Photo: Jack Culbertson/Getty Images

U.S. restaurants have been a beacon of hope in the moribund brick-and-mortar retail picture, but they now face trouble of their own, analysts at ratings agency S&P Global warn.

What's happening: "Already, cracks are showing across our rated restaurant universe," Diya G. Iyer, S&P's primary credit analyst, wrote in a note to clients Tuesday. Iyer worries rising wages and increasing delivery costs will weigh on fast food restaurants while changing millennial dining preferences will hurt casual dining.

Details: Despite some improving brands, the rise of food halls and continued pressure on lower-income households this year will work against much of the fast casual and fast food sector, Iyer warns, where Pizza Hut, Wendy's and BossCo (parent of Checkers) have all been downgraded to CCC+ ratings with negative outlooks.

By the numbers:

  • "A new normal is unfolding," Iyer says, with U.S. restaurant sales increasing only 3.6% last year versus a compound annual growth rate of 6.4% between 1970 and 2019, according to the National Restaurant Association.
  • The most concerning development is that industry traffic hit a 9-year low with a 4% reduction in February, while the average cost of a check in restaurants hit a 10-year high, according to U.S. restaurant industry benchmarker MillerPulse.
  • Price increases look unsustainable given negative industry traffic since 2015.

Other worries:

  • Remodeling growth is expected to slow after years of capital spending on technology, especially in casual dining.
  • Restaurants will have to raise prices because of swine flu in China, which has slowed global pork supply.

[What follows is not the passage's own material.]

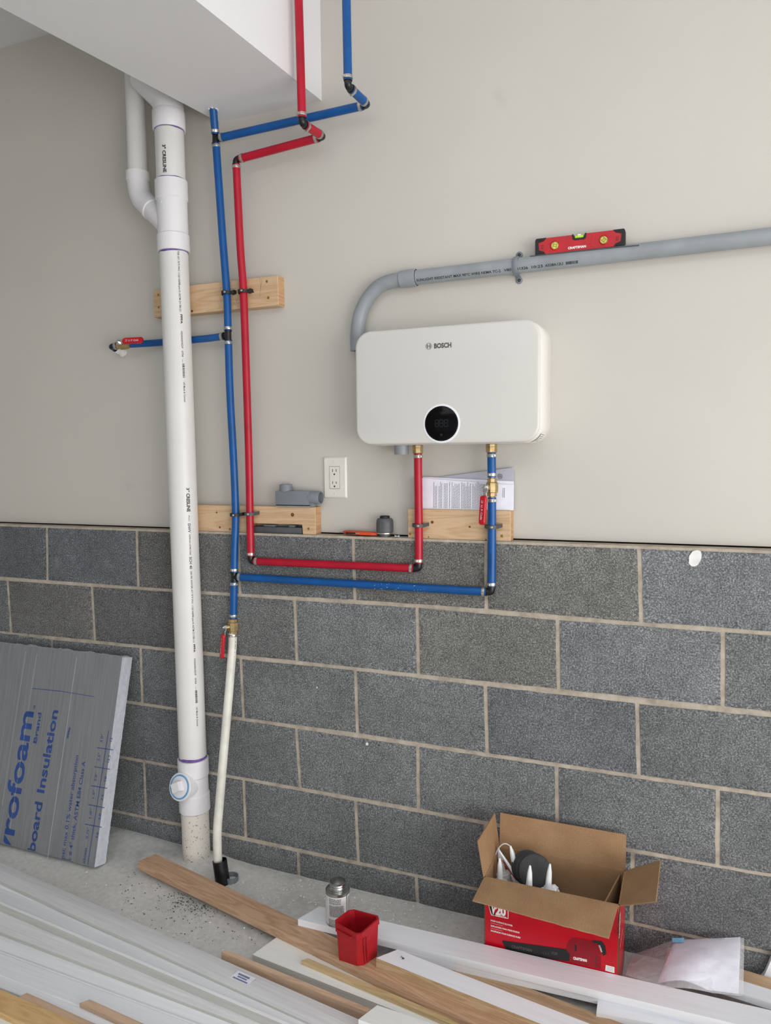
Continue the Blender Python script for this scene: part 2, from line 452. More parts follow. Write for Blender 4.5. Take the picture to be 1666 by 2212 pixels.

Yes, but: S&P notes that there have been zero restaurant defaults in the last two years and only one a year in the years prior.

Watch this space: "We will continue to closely monitor refranchising efforts that McDonald's Corp., Wendy's, and other major players undertook in recent years," Iyer writes.

  • "The approach passes costs on to the franchise operators, improving margins and free cash flow generation at the franchisor level. But in our view, in some cases it causes potential for strife if mom-and-pop owners feel they shoulder too much expense to execute on the major transformations."